The biggest problem, though, is that it feels like there’s just too much here. We Will Always Love You is a mammoth 25-song stretch, and though some of these songs are quite short, the album is still well over an hour long. It’s going to take quite a long time for the nuances and samples of the record to be parsed and dissected, but an album that is this reliant on mood needn’t stretch on that long, especially because it can be difficult to really pick out unique songs. It’s clear that The Avalanches poured a lot of themselves into this, and the end result is a really beautiful journey that doesn’t even need to lean on the number of samples used within it to be impressive – but, the fact of the matter is, they probably could have used an editor to help make their vision for We Will Always Love You even clearer.
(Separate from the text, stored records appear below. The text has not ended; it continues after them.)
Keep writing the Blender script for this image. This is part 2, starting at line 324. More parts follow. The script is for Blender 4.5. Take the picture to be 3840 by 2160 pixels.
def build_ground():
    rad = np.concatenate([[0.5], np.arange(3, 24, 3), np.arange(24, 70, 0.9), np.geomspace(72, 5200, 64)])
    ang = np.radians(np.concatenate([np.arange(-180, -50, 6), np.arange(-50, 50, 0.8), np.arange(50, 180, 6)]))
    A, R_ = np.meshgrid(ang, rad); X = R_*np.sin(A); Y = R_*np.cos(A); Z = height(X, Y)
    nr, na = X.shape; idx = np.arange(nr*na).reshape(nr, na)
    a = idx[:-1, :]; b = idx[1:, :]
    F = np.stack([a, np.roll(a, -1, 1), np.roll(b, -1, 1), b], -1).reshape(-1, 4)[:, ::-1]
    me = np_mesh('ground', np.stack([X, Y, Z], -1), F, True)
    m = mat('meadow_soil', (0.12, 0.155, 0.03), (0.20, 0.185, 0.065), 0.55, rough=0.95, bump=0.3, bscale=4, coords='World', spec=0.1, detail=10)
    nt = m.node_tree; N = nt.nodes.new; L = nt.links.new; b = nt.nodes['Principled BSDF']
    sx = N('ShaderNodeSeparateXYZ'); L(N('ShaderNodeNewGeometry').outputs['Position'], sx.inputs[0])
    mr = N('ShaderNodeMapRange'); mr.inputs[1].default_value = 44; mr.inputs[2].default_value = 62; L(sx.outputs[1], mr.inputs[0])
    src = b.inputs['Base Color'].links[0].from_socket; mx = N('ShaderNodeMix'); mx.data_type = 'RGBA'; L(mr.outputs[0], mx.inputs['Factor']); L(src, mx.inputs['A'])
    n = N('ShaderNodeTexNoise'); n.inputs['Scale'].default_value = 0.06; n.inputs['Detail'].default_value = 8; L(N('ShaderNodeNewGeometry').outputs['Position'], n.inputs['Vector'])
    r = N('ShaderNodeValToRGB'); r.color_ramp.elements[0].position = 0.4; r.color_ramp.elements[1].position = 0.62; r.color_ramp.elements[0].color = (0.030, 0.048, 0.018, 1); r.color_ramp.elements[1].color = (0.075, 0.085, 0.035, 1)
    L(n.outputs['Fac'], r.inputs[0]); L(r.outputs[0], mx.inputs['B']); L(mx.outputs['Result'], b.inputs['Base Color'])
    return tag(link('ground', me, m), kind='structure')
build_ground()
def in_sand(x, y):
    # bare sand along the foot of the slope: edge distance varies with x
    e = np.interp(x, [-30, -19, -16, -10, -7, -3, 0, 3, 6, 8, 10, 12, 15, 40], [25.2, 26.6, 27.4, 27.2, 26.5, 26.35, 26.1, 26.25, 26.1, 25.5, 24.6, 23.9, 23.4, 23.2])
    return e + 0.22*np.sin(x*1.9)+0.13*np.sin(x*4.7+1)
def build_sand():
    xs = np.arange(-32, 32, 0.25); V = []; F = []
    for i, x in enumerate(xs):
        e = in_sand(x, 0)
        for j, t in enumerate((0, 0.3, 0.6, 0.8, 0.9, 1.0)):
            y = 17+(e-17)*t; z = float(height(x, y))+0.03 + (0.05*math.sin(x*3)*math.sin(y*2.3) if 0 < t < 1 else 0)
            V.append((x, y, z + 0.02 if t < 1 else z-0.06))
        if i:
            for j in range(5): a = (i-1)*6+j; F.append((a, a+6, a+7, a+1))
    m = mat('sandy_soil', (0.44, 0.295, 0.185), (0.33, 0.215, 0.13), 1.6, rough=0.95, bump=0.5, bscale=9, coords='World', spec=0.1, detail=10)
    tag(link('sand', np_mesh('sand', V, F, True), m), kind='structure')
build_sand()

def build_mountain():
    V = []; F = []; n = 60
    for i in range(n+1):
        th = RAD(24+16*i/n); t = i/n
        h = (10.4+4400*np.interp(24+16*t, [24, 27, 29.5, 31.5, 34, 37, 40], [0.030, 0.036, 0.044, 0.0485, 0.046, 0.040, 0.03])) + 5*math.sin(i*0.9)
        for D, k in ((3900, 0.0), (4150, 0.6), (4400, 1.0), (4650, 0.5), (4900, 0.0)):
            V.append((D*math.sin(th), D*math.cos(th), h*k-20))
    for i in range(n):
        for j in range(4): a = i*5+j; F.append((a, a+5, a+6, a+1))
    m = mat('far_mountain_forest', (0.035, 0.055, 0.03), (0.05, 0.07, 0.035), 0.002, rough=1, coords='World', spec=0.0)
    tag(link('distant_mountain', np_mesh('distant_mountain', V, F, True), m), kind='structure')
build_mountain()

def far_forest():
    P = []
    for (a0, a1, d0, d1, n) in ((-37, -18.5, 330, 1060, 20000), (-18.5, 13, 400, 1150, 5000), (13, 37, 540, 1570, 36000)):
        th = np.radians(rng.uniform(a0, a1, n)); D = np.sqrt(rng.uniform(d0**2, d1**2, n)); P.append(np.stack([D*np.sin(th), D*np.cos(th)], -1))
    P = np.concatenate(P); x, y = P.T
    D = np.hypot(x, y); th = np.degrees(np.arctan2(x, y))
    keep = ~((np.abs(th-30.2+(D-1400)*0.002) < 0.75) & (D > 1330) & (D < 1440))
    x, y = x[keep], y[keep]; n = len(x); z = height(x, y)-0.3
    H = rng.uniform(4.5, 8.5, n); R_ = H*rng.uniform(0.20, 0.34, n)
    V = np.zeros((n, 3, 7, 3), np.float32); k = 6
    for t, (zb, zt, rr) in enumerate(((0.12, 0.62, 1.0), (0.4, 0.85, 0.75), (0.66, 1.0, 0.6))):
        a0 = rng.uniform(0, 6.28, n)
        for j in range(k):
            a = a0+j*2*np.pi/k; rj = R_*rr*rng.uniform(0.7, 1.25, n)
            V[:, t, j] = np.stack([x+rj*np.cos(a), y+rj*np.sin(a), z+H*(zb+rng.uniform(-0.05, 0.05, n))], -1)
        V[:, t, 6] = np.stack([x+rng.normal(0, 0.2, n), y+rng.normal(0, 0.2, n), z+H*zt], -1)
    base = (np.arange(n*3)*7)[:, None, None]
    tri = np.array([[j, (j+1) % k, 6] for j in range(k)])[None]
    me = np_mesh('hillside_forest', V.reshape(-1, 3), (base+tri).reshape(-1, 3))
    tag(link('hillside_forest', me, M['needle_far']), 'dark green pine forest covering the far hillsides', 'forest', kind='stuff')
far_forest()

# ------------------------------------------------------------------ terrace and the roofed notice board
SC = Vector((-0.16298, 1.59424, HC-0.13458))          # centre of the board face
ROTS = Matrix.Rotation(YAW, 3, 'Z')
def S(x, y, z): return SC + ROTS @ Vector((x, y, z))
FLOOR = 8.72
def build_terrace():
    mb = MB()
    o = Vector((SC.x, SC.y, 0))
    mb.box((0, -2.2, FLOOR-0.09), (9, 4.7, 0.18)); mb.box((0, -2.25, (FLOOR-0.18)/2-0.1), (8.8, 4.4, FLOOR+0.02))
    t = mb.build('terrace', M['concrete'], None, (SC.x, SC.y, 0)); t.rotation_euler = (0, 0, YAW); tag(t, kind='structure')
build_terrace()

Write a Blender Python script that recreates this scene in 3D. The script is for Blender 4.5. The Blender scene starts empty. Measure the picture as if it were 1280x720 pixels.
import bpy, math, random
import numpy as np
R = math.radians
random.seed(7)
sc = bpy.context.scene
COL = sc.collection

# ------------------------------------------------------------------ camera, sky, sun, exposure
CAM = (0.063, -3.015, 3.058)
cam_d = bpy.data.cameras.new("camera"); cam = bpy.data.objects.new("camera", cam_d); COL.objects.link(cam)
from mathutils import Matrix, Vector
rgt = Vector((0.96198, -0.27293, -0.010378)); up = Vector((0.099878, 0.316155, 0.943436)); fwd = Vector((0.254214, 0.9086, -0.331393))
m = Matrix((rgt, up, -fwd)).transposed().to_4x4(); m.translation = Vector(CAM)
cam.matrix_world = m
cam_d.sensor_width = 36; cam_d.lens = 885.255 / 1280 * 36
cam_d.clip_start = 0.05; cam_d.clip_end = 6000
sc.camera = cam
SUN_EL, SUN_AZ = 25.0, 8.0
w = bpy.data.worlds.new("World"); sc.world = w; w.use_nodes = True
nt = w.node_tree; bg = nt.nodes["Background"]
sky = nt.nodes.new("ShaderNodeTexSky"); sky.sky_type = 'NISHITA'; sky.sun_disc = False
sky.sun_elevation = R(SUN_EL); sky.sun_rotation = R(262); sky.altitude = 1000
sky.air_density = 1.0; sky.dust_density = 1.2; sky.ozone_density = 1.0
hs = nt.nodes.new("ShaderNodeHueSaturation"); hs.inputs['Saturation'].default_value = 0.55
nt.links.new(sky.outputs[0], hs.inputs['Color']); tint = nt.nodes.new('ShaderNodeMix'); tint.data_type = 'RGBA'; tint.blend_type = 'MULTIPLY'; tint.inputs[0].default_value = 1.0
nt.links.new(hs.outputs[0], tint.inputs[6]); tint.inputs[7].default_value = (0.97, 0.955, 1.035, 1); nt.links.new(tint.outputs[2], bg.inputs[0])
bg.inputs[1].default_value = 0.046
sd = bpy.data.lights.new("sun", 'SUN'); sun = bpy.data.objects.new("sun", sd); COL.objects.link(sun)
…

After a few listens, several things are expertly clear. First, We Will Always Love You is a little bit of a mess, one that lacks the clarity and singular vision present on the band’s first two albums. Second, though, is that ultimately it feels like this prioritization of atmosphere over sinew, and for better or worse, it’s one of the most addicting things about it. There’s a number of totally different albums that could exist based solely on what we’re presented with here, but every one of them would run the risk of losing the (if you’ll pardon the cop-out) indescribable magic that makes We Will Always Love You so beautiful.

Though it’s messy, flawed, and in need of an editor in places, We Will Always Love You is a beautiful and heartbreaking album that was worth the comparatively short wait.